A proposal to increase east-to-west deliverability across Cook Inlet is revealing some of the potential challenges of consolidating four regional pipelines into a single system.

Tesoro Alaska Co. LLC and Homer Electric Association Inc. are questioning whether the cost of the regional expansion project should be included in systemwide shipping rates.

Enstar Natural Gas Co. believes the project would bolster the overall system.

The Hilcorp Alaska LLC subsidiary Kenai Beluga Pipeline LLC is seeking regulatory approval to upgrade an existing compressor and add two new compressors at the Kenai Pipeline Junction to increase shipments from natural gas fields on the east side of Cook Inlet to gas-powered facilities on the west side, where gas production is declining.

Hilcorp recently created Kenai Beluga Pipeline to merge four regional transmission pipelines into a single system. The consolidation carried broad support from utilities and producers across the region. Among the features of the consolidated system is a postage-stamp rate, meaning all customers pay the same rate to use any part of the system.

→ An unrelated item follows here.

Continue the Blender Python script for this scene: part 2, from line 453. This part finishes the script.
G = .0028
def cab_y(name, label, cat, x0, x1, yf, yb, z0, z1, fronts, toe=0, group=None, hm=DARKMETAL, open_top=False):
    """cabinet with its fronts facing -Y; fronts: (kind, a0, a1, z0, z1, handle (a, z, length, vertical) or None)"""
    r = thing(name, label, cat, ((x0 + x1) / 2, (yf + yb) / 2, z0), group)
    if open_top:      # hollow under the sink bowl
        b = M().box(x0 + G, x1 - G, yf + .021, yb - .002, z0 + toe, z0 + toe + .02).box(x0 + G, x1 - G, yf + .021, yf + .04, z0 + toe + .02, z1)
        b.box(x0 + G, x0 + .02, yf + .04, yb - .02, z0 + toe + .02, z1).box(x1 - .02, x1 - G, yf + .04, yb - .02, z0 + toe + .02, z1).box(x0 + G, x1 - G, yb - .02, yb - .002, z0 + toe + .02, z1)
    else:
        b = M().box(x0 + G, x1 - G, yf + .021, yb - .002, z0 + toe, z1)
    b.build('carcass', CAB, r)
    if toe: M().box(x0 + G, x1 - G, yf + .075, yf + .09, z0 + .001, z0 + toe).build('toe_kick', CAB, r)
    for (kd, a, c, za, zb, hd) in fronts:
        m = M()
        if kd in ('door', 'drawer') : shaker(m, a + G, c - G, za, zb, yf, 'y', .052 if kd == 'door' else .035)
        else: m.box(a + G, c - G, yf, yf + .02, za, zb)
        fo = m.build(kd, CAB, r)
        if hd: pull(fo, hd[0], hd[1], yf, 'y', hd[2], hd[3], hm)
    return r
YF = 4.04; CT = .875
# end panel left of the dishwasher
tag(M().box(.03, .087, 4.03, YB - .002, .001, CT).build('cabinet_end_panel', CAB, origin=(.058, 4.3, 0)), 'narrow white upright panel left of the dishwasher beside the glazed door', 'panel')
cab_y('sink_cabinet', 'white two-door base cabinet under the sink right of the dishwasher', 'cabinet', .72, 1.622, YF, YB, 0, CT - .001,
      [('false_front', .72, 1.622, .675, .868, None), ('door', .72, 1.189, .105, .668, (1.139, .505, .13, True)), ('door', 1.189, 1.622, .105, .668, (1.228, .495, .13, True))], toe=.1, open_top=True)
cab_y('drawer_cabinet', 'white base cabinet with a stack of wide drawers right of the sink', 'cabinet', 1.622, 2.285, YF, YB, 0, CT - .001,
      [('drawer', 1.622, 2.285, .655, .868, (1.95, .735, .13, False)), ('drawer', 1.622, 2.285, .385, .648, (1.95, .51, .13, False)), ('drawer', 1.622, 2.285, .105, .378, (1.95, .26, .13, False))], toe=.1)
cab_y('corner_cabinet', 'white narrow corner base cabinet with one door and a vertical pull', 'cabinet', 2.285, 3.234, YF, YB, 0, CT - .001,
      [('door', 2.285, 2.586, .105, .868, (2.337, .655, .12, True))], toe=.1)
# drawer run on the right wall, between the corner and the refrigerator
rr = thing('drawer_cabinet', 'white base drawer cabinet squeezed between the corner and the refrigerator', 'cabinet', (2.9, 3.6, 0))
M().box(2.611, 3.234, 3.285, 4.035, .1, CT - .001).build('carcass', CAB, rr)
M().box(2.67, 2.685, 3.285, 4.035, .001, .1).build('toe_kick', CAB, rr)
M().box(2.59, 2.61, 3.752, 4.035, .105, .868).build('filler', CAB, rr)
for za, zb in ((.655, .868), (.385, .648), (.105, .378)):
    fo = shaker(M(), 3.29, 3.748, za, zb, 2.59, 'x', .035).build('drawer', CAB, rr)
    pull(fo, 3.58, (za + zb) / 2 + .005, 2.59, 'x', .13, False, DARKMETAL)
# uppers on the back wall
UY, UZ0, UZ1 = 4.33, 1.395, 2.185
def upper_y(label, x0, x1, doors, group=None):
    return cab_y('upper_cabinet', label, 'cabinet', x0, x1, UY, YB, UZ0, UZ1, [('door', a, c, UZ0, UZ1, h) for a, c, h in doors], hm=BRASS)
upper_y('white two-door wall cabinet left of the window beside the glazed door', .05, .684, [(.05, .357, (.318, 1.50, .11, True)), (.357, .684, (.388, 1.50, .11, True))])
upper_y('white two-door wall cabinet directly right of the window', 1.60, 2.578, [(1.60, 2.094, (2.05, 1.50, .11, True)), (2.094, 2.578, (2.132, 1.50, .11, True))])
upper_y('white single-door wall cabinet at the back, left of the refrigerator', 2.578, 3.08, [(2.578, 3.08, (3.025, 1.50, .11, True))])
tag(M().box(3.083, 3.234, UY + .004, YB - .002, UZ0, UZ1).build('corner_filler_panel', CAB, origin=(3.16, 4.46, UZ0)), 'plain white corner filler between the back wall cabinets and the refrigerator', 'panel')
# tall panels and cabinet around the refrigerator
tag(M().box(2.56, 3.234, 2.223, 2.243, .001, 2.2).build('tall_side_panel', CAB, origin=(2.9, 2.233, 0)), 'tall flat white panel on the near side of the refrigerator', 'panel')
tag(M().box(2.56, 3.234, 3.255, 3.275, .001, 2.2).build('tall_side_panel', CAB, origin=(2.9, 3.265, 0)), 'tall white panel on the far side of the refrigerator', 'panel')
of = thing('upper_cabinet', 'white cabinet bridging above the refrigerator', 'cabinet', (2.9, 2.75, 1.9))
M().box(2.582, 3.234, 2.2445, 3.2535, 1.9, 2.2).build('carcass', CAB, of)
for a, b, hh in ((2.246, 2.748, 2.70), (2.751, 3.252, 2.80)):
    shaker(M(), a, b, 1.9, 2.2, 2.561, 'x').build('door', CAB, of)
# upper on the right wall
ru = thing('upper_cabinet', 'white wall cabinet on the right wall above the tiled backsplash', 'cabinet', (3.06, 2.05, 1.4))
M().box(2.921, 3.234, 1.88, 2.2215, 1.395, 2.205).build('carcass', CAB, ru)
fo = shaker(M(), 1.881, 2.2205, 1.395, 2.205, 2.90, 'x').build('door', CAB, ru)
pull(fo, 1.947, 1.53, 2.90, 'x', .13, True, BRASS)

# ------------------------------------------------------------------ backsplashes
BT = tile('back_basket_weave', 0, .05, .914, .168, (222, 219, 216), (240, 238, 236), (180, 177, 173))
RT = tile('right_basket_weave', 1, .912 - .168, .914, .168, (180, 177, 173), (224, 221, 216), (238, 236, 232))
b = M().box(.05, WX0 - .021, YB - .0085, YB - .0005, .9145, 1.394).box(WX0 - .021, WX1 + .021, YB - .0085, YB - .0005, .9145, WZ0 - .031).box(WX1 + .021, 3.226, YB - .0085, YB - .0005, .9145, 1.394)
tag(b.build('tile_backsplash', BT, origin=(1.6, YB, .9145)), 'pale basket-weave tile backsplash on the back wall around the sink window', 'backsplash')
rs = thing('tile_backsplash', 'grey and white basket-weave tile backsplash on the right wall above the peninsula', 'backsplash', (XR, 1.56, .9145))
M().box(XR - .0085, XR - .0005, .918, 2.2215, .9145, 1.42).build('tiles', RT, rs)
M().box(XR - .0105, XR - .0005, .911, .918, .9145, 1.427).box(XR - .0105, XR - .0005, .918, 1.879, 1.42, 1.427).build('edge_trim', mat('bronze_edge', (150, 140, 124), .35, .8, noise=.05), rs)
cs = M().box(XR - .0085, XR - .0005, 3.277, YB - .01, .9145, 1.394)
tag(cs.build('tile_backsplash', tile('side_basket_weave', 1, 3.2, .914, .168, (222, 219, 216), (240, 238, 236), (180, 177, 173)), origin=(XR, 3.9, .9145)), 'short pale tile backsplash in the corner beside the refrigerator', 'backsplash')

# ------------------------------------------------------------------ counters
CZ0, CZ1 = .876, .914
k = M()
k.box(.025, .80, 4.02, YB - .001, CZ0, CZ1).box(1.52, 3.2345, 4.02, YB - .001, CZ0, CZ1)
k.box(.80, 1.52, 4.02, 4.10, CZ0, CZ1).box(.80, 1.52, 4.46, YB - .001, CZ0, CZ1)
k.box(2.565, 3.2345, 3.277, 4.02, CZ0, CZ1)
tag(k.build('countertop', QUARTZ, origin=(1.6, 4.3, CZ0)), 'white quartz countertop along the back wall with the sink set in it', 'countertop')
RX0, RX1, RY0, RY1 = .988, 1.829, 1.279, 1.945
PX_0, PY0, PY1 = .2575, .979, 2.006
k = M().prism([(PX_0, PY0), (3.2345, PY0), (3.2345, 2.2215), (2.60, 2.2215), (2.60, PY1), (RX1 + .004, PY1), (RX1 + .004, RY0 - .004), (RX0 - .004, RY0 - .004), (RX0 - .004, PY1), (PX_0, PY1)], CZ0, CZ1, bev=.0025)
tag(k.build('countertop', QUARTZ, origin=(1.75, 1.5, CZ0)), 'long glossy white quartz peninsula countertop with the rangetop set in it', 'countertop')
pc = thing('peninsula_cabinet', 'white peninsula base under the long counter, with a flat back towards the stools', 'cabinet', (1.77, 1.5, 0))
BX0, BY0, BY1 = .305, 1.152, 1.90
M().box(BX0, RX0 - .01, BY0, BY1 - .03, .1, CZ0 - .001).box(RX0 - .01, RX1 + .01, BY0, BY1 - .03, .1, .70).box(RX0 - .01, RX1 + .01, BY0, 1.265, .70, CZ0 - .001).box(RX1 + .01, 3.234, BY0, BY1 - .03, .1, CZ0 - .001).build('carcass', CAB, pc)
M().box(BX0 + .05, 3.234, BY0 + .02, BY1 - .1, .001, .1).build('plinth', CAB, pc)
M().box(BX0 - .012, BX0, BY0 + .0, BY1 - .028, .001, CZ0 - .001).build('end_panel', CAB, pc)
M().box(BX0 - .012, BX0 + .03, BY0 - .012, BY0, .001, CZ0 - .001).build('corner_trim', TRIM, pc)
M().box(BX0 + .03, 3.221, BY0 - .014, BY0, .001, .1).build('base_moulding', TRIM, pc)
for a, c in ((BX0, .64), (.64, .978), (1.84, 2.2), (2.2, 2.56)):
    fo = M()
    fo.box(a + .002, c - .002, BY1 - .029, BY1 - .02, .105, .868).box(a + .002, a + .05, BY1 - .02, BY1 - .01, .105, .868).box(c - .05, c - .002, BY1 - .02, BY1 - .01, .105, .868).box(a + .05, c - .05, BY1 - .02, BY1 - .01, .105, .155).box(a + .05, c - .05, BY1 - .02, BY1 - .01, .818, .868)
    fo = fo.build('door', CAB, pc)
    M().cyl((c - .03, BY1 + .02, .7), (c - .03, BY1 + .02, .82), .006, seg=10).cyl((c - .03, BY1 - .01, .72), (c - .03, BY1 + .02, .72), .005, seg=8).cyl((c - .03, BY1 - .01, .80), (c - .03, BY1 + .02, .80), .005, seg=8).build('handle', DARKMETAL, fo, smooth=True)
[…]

The expansion project is expected to cost some $16 million and could nearly triple operating costs, according to Kenai Beluga Pipeline. If regulators allow the company to recover project costs through its rates, those rate increases could theoretically impact all customers, even those with no interest in east-to-west shipments. Kenai Beluga Pipeline has estimated that the project could increase rates by 4.8 cents per thousand cubic feet the next time the utility evaluates its shipping rates, which is scheduled for early 2016.

Tesoro objections

"While Tesoro does not intend to challenge the use of a postage-stamp rate methodology in (Kenai Beluga Pipeline's) anticipated rate filing, it does not follow that all capital costs associated with the project are appropriate to include in such a calculation," Tesoro attorney Robin Brena told the Regulatory Commission of Alaska in comments on Jan. 2.

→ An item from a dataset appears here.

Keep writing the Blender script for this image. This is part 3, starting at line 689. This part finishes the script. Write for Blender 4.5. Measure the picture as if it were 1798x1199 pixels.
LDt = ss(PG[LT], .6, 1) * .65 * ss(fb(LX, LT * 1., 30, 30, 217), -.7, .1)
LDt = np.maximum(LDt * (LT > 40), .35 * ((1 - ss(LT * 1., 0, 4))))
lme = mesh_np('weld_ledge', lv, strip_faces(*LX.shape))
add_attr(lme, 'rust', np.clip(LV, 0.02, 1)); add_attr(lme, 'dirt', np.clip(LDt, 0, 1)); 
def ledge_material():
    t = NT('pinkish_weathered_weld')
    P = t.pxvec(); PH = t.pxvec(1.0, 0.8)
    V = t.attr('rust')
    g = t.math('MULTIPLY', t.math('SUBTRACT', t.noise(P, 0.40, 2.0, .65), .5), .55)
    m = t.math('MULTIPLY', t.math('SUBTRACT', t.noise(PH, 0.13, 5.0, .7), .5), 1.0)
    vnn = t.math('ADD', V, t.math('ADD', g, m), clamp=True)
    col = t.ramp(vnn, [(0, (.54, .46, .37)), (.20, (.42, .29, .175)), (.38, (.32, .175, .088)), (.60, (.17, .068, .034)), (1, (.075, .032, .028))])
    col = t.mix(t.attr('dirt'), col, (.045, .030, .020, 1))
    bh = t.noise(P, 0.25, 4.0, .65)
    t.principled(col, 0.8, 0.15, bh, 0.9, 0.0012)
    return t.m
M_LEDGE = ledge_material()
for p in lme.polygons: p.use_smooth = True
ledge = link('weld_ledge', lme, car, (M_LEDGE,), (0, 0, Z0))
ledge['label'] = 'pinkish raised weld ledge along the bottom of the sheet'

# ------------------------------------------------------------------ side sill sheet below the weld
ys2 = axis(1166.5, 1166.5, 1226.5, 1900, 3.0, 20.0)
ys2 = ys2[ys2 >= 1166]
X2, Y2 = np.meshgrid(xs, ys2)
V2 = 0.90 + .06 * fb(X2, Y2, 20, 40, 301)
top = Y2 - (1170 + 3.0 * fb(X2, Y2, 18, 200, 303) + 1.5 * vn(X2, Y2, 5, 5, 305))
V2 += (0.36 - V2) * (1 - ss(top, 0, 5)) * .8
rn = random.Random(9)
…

Tesoro wants regulators to investigate whether the project is needed, or at least whether Kenai Beluga Pipeline "has sufficiently considered alternative project configurations."

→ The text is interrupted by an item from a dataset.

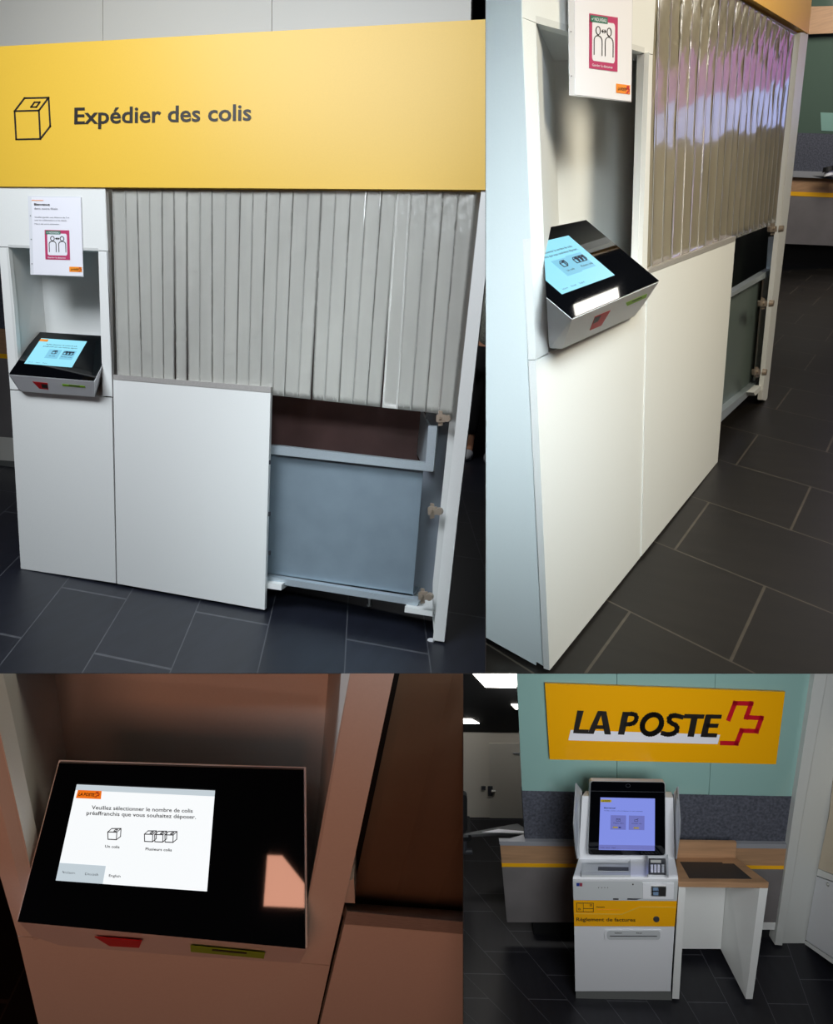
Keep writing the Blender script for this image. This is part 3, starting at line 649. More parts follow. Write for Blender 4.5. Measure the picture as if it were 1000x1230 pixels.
# terminal
e0, e1 = b.ray(651.6, 270), b.ray(656.2, 362); nn_ = e0.cross(e1).normalized()
if nn_.dot(b.ray(720, 320)) < 0: nn_ = -nn_
EXTRA.append((b.eye.copy(), nn_))
pfr, pbk = PY(b, -.1354), PY(b, .0699)
fas = P3P(b, pfr.at(688, 382), pfr.at(792, 337.3), PY(b, -.034).at(674.7, 419))
fb = [fas.at(674.7, 419), fas.at(761.5, 379.8), fas.at(774, 364), PY(b, .0).at(660, 411)]
bk = [PY(b, .08).at(765, 335), PY(b, .08).at(668, 380), PY(b, .0).at(660, 418)]
terminal(b, 'touch terminal with cyan screen jutting from the niche, upper right view',
         [(578, 289), (703.7, 263.8), (792, 337.3), (688, 382)], [(612, 299.3), (682.5, 282.8), (738, 330.3), (674.8, 353.2)],
         fb + bk, -.1354, .0699, [(714.5, 380.6), (733, 373), (722, 391), (708, 397)], [(714.5, 381.5), (722, 378.5), (718, 386), (712, 389)],
         [(751.5, 364), (777, 353.2), (775.6, 357.4), (753, 367.6)], fas, 2)
EXTRA.clear()
notice(b, PY(b, -.02), [(690, -62), (759.5, -50), (757.6, 121.8), (690.5, 113.5)], [(681.6, -62), (760.2, -50), (757.9, 122.8), (683.8, 114.4)],
       'large distance notice in a punched sleeve at the top of the upper right view', top=False)
# room around
solo(link(b, 'floor', (lambda bm: (solid(bm, [Vector(p) for p in ((-4, -5, 0), (16, -5, 0), (16, 8, 0), (-4, 8, 0))], Vector((0, 0, -.05))), bm)[1])(NB()),
     floor_mat('dark stone tiles two', 2, 1.345, .47, .68, -.09, -.28, -.1, -.09, (30, 27, 24), (80, 74, 66))), kind='structure')['keep'] = 1
w = PX(b, 9)
sc2 = thing(b, 'service_counter', 'wood and grey counter under green glass, right edge of the upper right view', 'counter')
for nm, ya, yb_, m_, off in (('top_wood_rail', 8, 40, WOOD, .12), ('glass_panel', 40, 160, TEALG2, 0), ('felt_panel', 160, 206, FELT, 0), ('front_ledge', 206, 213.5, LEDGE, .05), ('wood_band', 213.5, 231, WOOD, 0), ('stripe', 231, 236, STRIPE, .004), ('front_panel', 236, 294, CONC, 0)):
    sl_ = .06
    pt(sc2, nm, w, [(925, ya + (-sl_ * -45 if ya < 50 else 0) - 1.5), (1040, ya + (-2 if ya < 50 else 2)), (1040, yb_ + (-2 if yb_ < 50 else 3)), (925, yb_ + (3 if yb_ < 50 else -2))], .06, off, m=m_)
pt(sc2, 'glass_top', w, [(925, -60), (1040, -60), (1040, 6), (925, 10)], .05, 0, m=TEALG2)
pt(sc2, 'sheet_on_glass', w, [(985, 135), (1010, 136), (1010, 158), (986, 157)], .004, .006, m=mat('pale green sheet', (120, 160, 150), .5), label='pale sheet stuck on the glass')
pt(sc2, 'shelf', w, [(975, 211), (1010, 213), (1010, 216), (985, 214)], .05, .16, m=DGREY)
solo(pt(None, 'wall_far', PX(b, 9.3), [(900, -80), (1060, -80), (1060, 320), (900, 320)], .05, m=mat('dark wall', (16, 16, 16), .8)), kind='structure')
# small stamp-like device on the counter
a = PX(b, 8.8); st_ = thing(b, 'contactless_reader', 'small black and white device on the ledge, right edge, upper right view', 'device')
bm = NB(); rod(bm, a.at(995, 211), a.at(995, 205.5), .055, .045); link(b, 'stand', bm, HOUS, st_)
bm = NB(); rod(bm, a.at(995, 205.5), a.at(995, 200), .07, .06); bev(bm, .01); link(b, 'head', bm, BLACK, st_)
# shop window across the hall that the curtain mirrors, and the ceiling lights
wn = thing(b, 'shop_window', 'daylit shop window with purple banner, mirrored in the curtain of the upper right view', 'window')
for nm, z0, z1, m_ in (('banner', 2.08, 2.5, PURPLE), ('pane', 1.72, 2.08, DAY)):
    bm = NB(); box(bm, (7.0, -2.2, z0), (7.03, -.55, z1)); link(b, nm, bm, m_, wn, clip=False)
bm = NB(); box(bm, (6.99, -2.26, 1.66), (7.04, -2.2, 2.56)); box(bm, (6.99, -.55, 1.66), (7.04, -.49, 2.56)); box(bm, (6.99, -2.2, 1.66), (7.04, -.55, 1.72)); box(bm, (6.99, -2.2, 2.5), (7.04, -.55, 2.56)); link(b, 'frame', bm, DGREY, wn, clip=False)
for x0_, x1_, y0_, y1_ in ((4.0, 4.95, -.56, -.34), (6.0, 6.9, -1.7, -1.4), (6.0, 6.9, -1.1, -.8)):
    bm = NB(); box(bm, (x0_, y0_, 3.0), (x1_, y1_, 3.03)); solo(link(b, 'ceiling_light', bm, LAMP, clip=False), 'lit ceiling panel outside the frame, mirrored in the upper right view', 'ceiling light', 'hall ceiling panels')

# ================================================================== VIEW 3 (lower left): close view of the terminal in dim light
b = B3; f0 = PY(b, 0)
c3 = thing(b, 'parcel_counter', 'reddish dim counter column around the large terminal, lower left view', 'counter')
pt(c3, 'stile', f0, [(-80, 790), (-22, 790), (0, 879), (31.5, 1018), (52, 1126), (21, 1124), (0, 1052), (-62, 800)])
pt(c3, 'stile', f0, [(424, 790), (477.2, 790), (428, 1019.6), (412.4, 1089), (396.2, 1159), (353, 1155.6), (384.6, 1019.6)])
pt(c3, 'lower_panel', f0, [(21.2, 1125.2), (396, 1160.6), (380.2, 1232), (379, 1240), (47.5, 1240), (46, 1230)])
shell(b, c3, [(-22, 788), (424, 788), (355, 1156), (54, 1127)], [(60, 770), (397, 772), (369, 1130), (105, 1090)], 0, .16, floor=False)
a = PY(b, .045)
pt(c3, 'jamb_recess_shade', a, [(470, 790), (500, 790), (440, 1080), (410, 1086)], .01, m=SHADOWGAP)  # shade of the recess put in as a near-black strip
pt(c3, 'jamb_lit_patch', PY(b, .004), [(424.6, 1055), (426.2, 1085), (413, 1084.2), (419, 1058)], .03, m=WHITE_IN)  # pale slab painting the lit triangle low in the recess
d3 = thing(b, 'sliding_door', 'dim sliding door with metal top edge, lower right of the lower left view', 'door')
pt(d3, 'door_leaf', f0, [(413.4, 1110.4), (575, 1124), (575, 1245), (381, 1245), (384.6, 1228)], .019)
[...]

The refiner questions why all customers on the consolidated system should pay for a project intended largely to bolster supplies for facilities on the west side of Cook Inlet.

The company also wants to know how a proposed Enstar project to connect the Cook Inlet Natural Gas Storage Alaska LLC facilities to the existing transmission grid might impact the proposed Kenai Beluga Pipeline expansion project. If the Enstar project pulls customers away from Kenai Beluga Pipeline, it might jumble project economics.

Homer Electric concerns

Homer Electric Association shares many of those concerns.

The utility previously questioned the existing postage stamp rates on the consolidated system and now questions whether the expansion project should increase those rates.

According to Homer Electric Association, Kenai Beluga Pipeline "has made no showing that the additional compression proposed in the expansion project benefits all shippers on its system nor a compelling case that the additional compression is needed at all."

Like Tesoro, Homer Electric Association is asking regulators to investigate the proposal.

Enstar disagrees

Enstar unequivocally supports the proposal.

"Enstar supports the application because it provides critical operational redundancy, improves the trans-Inlet transmission capacity, and supports efficient management of pipeline pressures," Enstar President Jared Green wrote to the commission on Dec. 31.

By adding two compressors, the expansion project would provide much needed backup at the Kenai Pipeline Junction, according to Enstar. The additional support, and the increased east-to-west capacity, is especially needed to protect the system during "cold weather scenarios." The additional capacity would also provide a useful short-term alternative should any of four existing marine pipelines in Cook Inlet fail, Green wrote.

Enstar proposed a similar transmission system upgrade at a public meeting in May 2013.

The commission is currently scheduled to rule on the expansion project by June 5.